On n’a rien dit de l’immense travail de Gershom Scholem, de son érudition stupéfiante, de sa vigilance, si l’on n’a pas insisté sur son état d’humilité. Malgré l’abondance des documents et des témoignages, de nombreuses obscurités subsistent. Des moments importants de la vie de Sabbataï Tsevi restent opaques.
L’historien interdit alors d’inventer et même de supposer. Un exemple entre des milliers. Un témoin de la croix précise que Sabbataï, au hasard de ses pérégrinations, séjourna trois ans à Smyrne qu’il quitta en 1662 : Cette affirmation ne suffit pas à l’historien. Il cite un autre témoin, Cuenque (p. 183) qui confirme que le messie vivait dans une chambre misérable tapi dans la poussière, son lit sens dessus-dessous. Mais comme Cuenque ajoute qu’il a vu deux anges venir soutenir et réconforter Sabbataï, Gershom Scholem se méfie. Il se réfère alors à un document de Nathan de Gaza, le prophète resta enfermé pendant de longs moments au cours desquels il souffrit de graves tourments. Ces tourments lui étaient infligés par des démons auxquels croyait le messie, en particulier dans ses moments de dépression. Mais alors combien d’années a duré son dernier séjour à Smyrne ? Comment Sabbataï a-t-il vraiment vécu son enfermement ?

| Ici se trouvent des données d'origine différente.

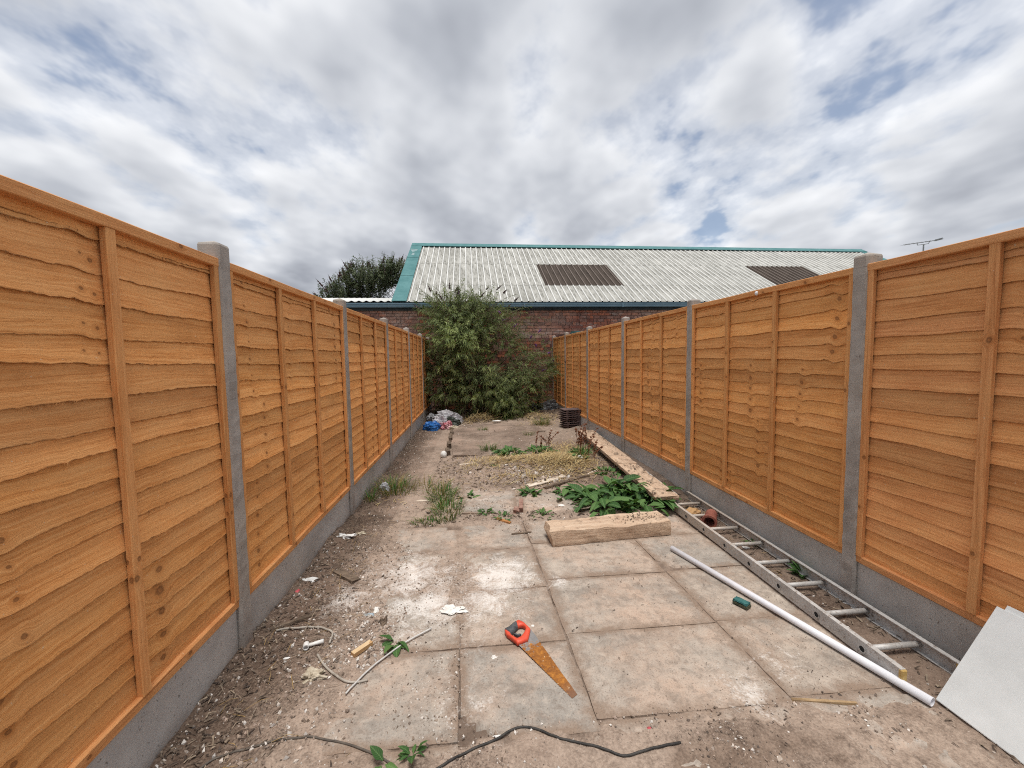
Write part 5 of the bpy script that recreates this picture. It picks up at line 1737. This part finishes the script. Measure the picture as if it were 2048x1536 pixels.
cable('cable', 'pale grey curved cable end below the hooked one', [(-0.869, 2.100), (-0.809, 2.021), (-0.734, 1.954), (-0.663, 1.913), (-0.61, 1.905), (-0.561, 1.911)], .0055, 'cable_grey', lift=.003)
cable('rod', 'thin white bent rod lying across the soil left of the saw', [(-0.642, 1.836), (-0.619, 1.886), (-0.57, 1.974), (-0.481, 2.089), (-0.398, 2.172), (-0.289, 2.254)], .0045, 'rod_white', 'rod', .008)


def bar(name, label, a_, b__, w_, h_, mt, cat, group=None, seed_=0, lift=0.0):
    a_, b__ = Vector((*a_, 0)), Vector((*b__, 0))
    L_ = (b__ - a_).length
    me = rough_beam(name, L_, w_, h_, mt, seed_ + 60, w_ * .6, min(w_, h_) * .12, 8)
    za, zb_ = max(gz(a_.x, a_.y), -0.004), max(gz(b__.x, b__.y), -0.004)
    o = link(name, me, None, (a_.x, a_.y, za - h_ * .12 + lift), (0, -math.atan2(zb_ - za, L_), math.atan2(b__.y - a_.y, b__.x - a_.x)))
    return tag(o, label, cat, group)


bar('stick', 'thin tan stick lying at the edge of the near slabs', (1.408, 1.594), (1.664, 1.533), .012, .010, 'stick_tan', 'stick', 'loose sticks', 1)
bar('stick', 'long brown stick beside the straw', (0.0, 5.356), (0.535, 5.805), .035, .03, 'stick_brown', 'stick', 'loose sticks', 2)
bar('stick', 'short white stick at the left end of the straw', (-0.261, 5.829), (-0.022, 5.747), .025, .018, 'stick_pale', 'stick', 'loose sticks', 3)
bar('stick', 'dark brown stick lying on the soil above the hooked cable', (-1.20, 2.30), (-1.02, 2.455), .022, .016, 'stick_brown', 'stick', 'loose sticks', 4)
bar('stick', 'orange wood splinter at the patio edge', (0.172, 3.775), (0.298, 3.683), .030, .014, 'stick_orange', 'stick', 'loose sticks', 5)
bar('stick', 'dead twig on the paving left of the short beam', (0.292, 3.444), (0.463, 3.457), .018, .016, 'stick_brown', 'stick', 'loose sticks', 6)
bar('stick', 'dark splintered board end in front of the straw', (0.80, 4.63), (1.42, 4.93), .05, .022, 'stick_brown', 'stick', 'loose sticks', 7)
bar('stick', 'pale broken board lying under the dark one before the straw', (0.62, 4.72), (1.10, 4.93), .10, .016, 'stick_pale', 'stick', 'loose sticks', 8)
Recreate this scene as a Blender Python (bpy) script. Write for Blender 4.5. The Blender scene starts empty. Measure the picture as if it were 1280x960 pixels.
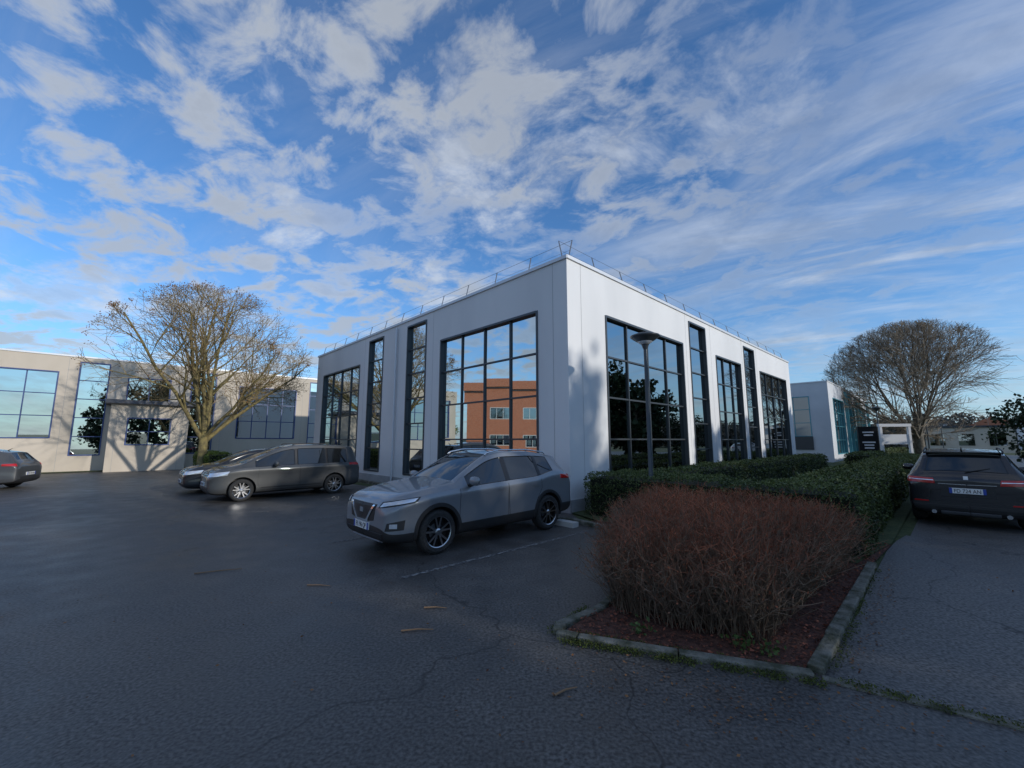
import bpy, bmesh, math, random
import numpy as np
from mathutils import Vector, Matrix
from mathutils.bvhtree import BVHTree

random.seed(7); np.random.seed(7)
scene = bpy.context.scene
scene.view_settings.view_transform = 'Standard'
scene.view_settings.look = 'None'
scene.view_settings.exposure = 0
COL = scene.collection
Z = Vector((0,0,1))
R = Vector((.7237,.690,0)).normalized()
L = Vector((-R.y,R.x,0))
C = Vector((1.46,10.57,0))

# ------------------------------------------------------------------ materials
def new_mat(name):
    m = bpy.data.materials.new(name); m.use_nodes = True
    nt = m.node_tree; b = nt.nodes['Principled BSDF']
    return m, nt, b
def S(b, **k):
    names = dict(rough='Roughness', metal='Metallic', coat='Coat Weight', spec='Specular IOR Level', coatr='Coat Roughness')
    for kk,v in k.items(): b.inputs[names[kk]].default_value = v
def mat(name, c, rough=.5, metal=0, **k):
    m,nt,b = new_mat(name); b.inputs['Base Color'].default_value = (*c,1); S(b, rough=rough, metal=metal, **k)
    return m
def mat_noise(name, c1, c2, scale=3, rough=.6, r2=None, bump=0, bscale=60, metal=0, detail=4, lo=.35, hi=.65, stretch=None, **k):
    m,nt,b = new_mat(name); N=nt.nodes; K=nt.links
    tc=N.new('ShaderNodeTexCoord'); src=tc.outputs['Object']
    if stretch:
        mp=N.new('ShaderNodeMapping'); mp.inputs['Scale'].default_value=stretch; K.new(src,mp.inputs[0]); src=mp.outputs[0]
    n=N.new('ShaderNodeTexNoise'); n.inputs['Scale'].default_value=scale; n.inputs['Detail'].default_value=detail
    K.new(src,n.inputs['Vector'])
    r=N.new('ShaderNodeValToRGB'); r.color_ramp.elements[0].position=lo; r.color_ramp.elements[1].position=hi
    r.color_ramp.elements[0].color=(*c1,1); r.color_ramp.elements[1].color=(*c2,1)
    K.new(n.outputs['Fac'],r.inputs[0]); K.new(r.outputs[0],b.inputs['Base Color'])
    S(b, rough=rough, metal=metal, **k)
    if bump:
        n2=N.new('ShaderNodeTexNoise'); n2.inputs['Scale'].default_value=bscale; n2.inputs['Detail'].default_value=2
        K.new(tc.outputs['Object'],n2.inputs['Vector'])
        bp=N.new('ShaderNodeBump'); bp.inputs['Strength'].default_value=bump; bp.inputs['Distance'].default_value=.02
        K.new(n2.outputs['Fac'],bp.inputs['Height']); K.new(bp.outputs[0],b.inputs['Normal'])
    return m
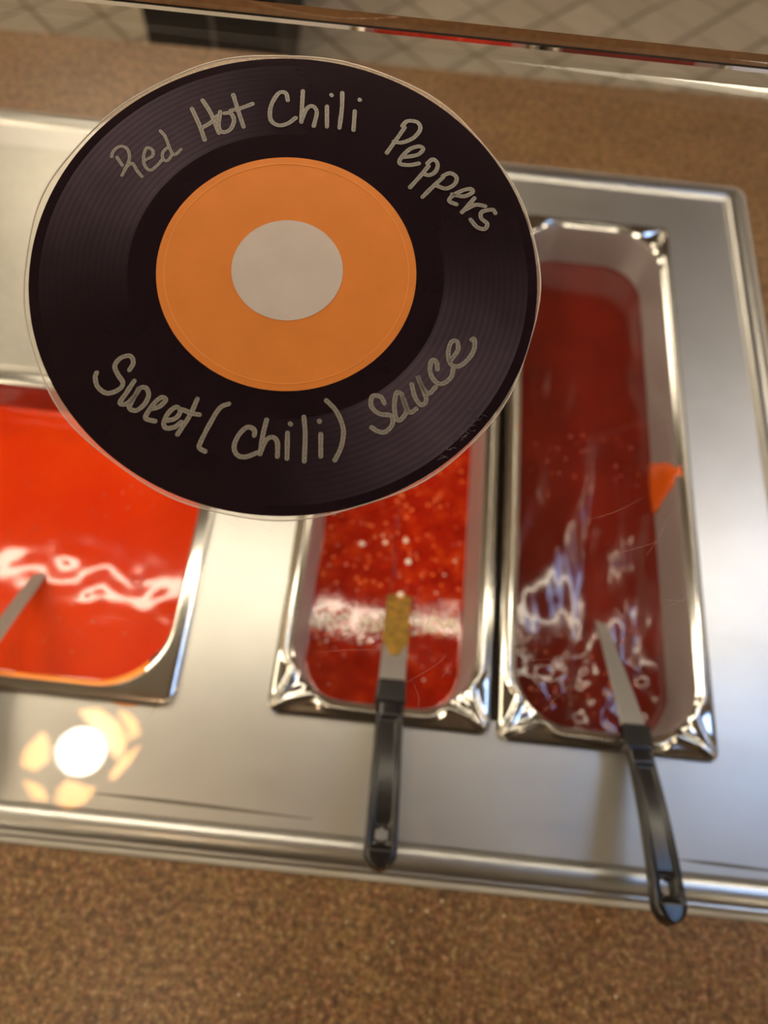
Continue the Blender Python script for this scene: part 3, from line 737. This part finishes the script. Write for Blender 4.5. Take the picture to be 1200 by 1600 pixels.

Le respect de l’historien pour le personnage est sans limites. Il ne cache rien de ses folies, et de ses faiblesses. Sans croire pour autant qu’il fut le vrai, jamais Gershom Scholem ne le traite de faux-messie ou d’escroc. Il décrit, psychanalyse, compare, explique avec modestie comment cet esprit fiévreux obsédé et rêveur a pu être l’auteur du plus grand bouleversement des communautés juives entre l’expulsion d’Espagne au XVe siècle et un XXe siècle illuminé par la tragédie et leurs espérances que nous connaissons.
Enfin Marie-José Jolivet et Alexis Nouss ont traduit de l’anglais cet ouvrage qui restera un monument de l’historiographie juive. On imagine l’effort nécessité par un tel travail, ultime hommage au grand historien disparu.